• WORK TO COMPLETE:
Repeat the full listing below verbatim and keep the images out.

• DATA PROVIDED:
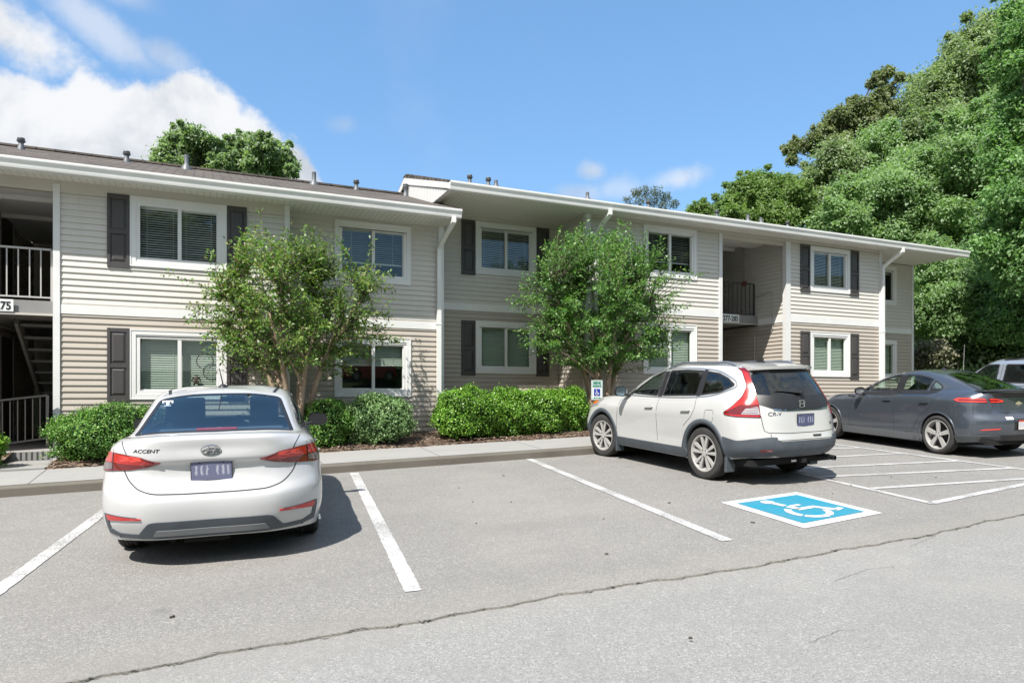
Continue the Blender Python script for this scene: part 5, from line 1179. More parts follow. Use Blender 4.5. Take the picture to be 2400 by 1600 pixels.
        return o
def smudge_mat(name, ground, ink, band=None):
    """a plate whose characters are too soft to read"""
    m = mat(name, ground, .5); t = NT(m.node_tree); b = bsdf(m); pos = t.node('ShaderNodeTexCoord').outputs['Object']; sp = t.node('ShaderNodeSeparateXYZ'); t.l.new(pos, sp.inputs[0])
    cx = t.math('SINE', t.math('ADD', t.math('MULTIPLY', sp.outputs[1], 155.0), t.math('MULTIPLY', t.noise(pos, 38.0, 2.0), 5.0)))
    inz = t.math('MULTIPLY', t.smooth(t.math('ABSOLUTE', t.math('SUBTRACT', sp.outputs[2], .004)), .048, .028), t.smooth(t.math('ABSOLUTE', t.math('ABSOLUTE', sp.outputs[1])), .145, .125))
    k = t.math('MULTIPLY', t.math('MULTIPLY', t.smooth(cx, -.3, .9), inz), t.smooth(t.math('ABSOLUTE', sp.outputs[1]), .012, .03))
    c = t.mix(t.math('MULTIPLY', k, .85), (*ground, 1), (*ink, 1))
    if band: c = t.mix(t.smooth(sp.outputs[2], .042, .055), c, (*band, 1))
    t.l.new(c, b.inputs['Base Color']); return m
def plate(car, p, d, w_, h_, m, m_edge, parent):
    """number plate at p, facing the rear, in a thin holder"""
    q = MB(); q.box(-.006, .0, -w_/2, w_/2, -h_/2, h_/2, 0); q.box(-.005, .004, -w_/2-.006, w_/2+.006, -h_/2-.006, h_/2+.006, 1)
    for y in (-.09, .09): q.lathe([(.006, 0), (.005, .003), (.001, .004)], (-.006, y, h_*.42), (-1, 0, 0), 8, 1)
    o = q.build('number_plate', [m, m_edge], parent); o.location = p; return o
def badge(c, body, size, y0, y1, z, m, rt, sx=1.25, shear=.2, off=.0015):
    """raised lettering laid on the curve of the tail, every stroke following the panel"""
    o = text('lettering', body, size, m, (0, 0, 0), (0, 0, 0), rt, sx=1.0, shear=shear); ym = (y0+y1)/2
    for v in o.data.vertices:
        h, n = c.hit(Vector((-.9, ym - v.co.x*sx, z + v.co.y)), Vector((1, 0, 0))); v.co = h + n*(off + (.0025 if v.co.z > 0 else 0))
    o.data.update(); return o
def both(pts, side):  # mirror a guide outline to the other flank
    return [Vector((p[0], p[1]*side, p[2])) for p in pts]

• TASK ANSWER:
Continue the Blender Python script for this scene: part 5, from line 1179. More parts follow. Use Blender 4.5. Take the picture to be 2400 by 1600 pixels.
        return o
def smudge_mat(name, ground, ink, band=None):
    """a plate whose characters are too soft to read"""
    m = mat(name, ground, .5); t = NT(m.node_tree); b = bsdf(m); pos = t.node('ShaderNodeTexCoord').outputs['Object']; sp = t.node('ShaderNodeSeparateXYZ'); t.l.new(pos, sp.inputs[0])
    cx = t.math('SINE', t.math('ADD', t.math('MULTIPLY', sp.outputs[1], 155.0), t.math('MULTIPLY', t.noise(pos, 38.0, 2.0), 5.0)))
    inz = t.math('MULTIPLY', t.smooth(t.math('ABSOLUTE', t.math('SUBTRACT', sp.outputs[2], .004)), .048, .028), t.smooth(t.math('ABSOLUTE', t.math('ABSOLUTE', sp.outputs[1])), .145, .125))
    k = t.math('MULTIPLY', t.math('MULTIPLY', t.smooth(cx, -.3, .9), inz), t.smooth(t.math('ABSOLUTE', sp.outputs[1]), .012, .03))
    c = t.mix(t.math('MULTIPLY', k, .85), (*ground, 1), (*ink, 1))
    if band: c = t.mix(t.smooth(sp.outputs[2], .042, .055), c, (*band, 1))
    t.l.new(c, b.inputs['Base Color']); return m
def plate(car, p, d, w_, h_, m, m_edge, parent):
    """number plate at p, facing the rear, in a thin holder"""
    q = MB(); q.box(-.006, .0, -w_/2, w_/2, -h_/2, h_/2, 0); q.box(-.005, .004, -w_/2-.006, w_/2+.006, -h_/2-.006, h_/2+.006, 1)
    for y in (-.09, .09): q.lathe([(.006, 0), (.005, .003), (.001, .004)], (-.006, y, h_*.42), (-1, 0, 0), 8, 1)
    o = q.build('number_plate', [m, m_edge], parent); o.location = p; return o
def badge(c, body, size, y0, y1, z, m, rt, sx=1.25, shear=.2, off=.0015):
    """raised lettering laid on the curve of the tail, every stroke following the panel"""
    o = text('lettering', body, size, m, (0, 0, 0), (0, 0, 0), rt, sx=1.0, shear=shear); ym = (y0+y1)/2
    for v in o.data.vertices:
        h, n = c.hit(Vector((-.9, ym - v.co.x*sx, z + v.co.y)), Vector((1, 0, 0))); v.co = h + n*(off + (.0025 if v.co.z > 0 else 0))
    o.data.update(); return o
def both(pts, side):  # mirror a guide outline to the other flank
    return [Vector((p[0], p[1]*side, p[2])) for p in pts]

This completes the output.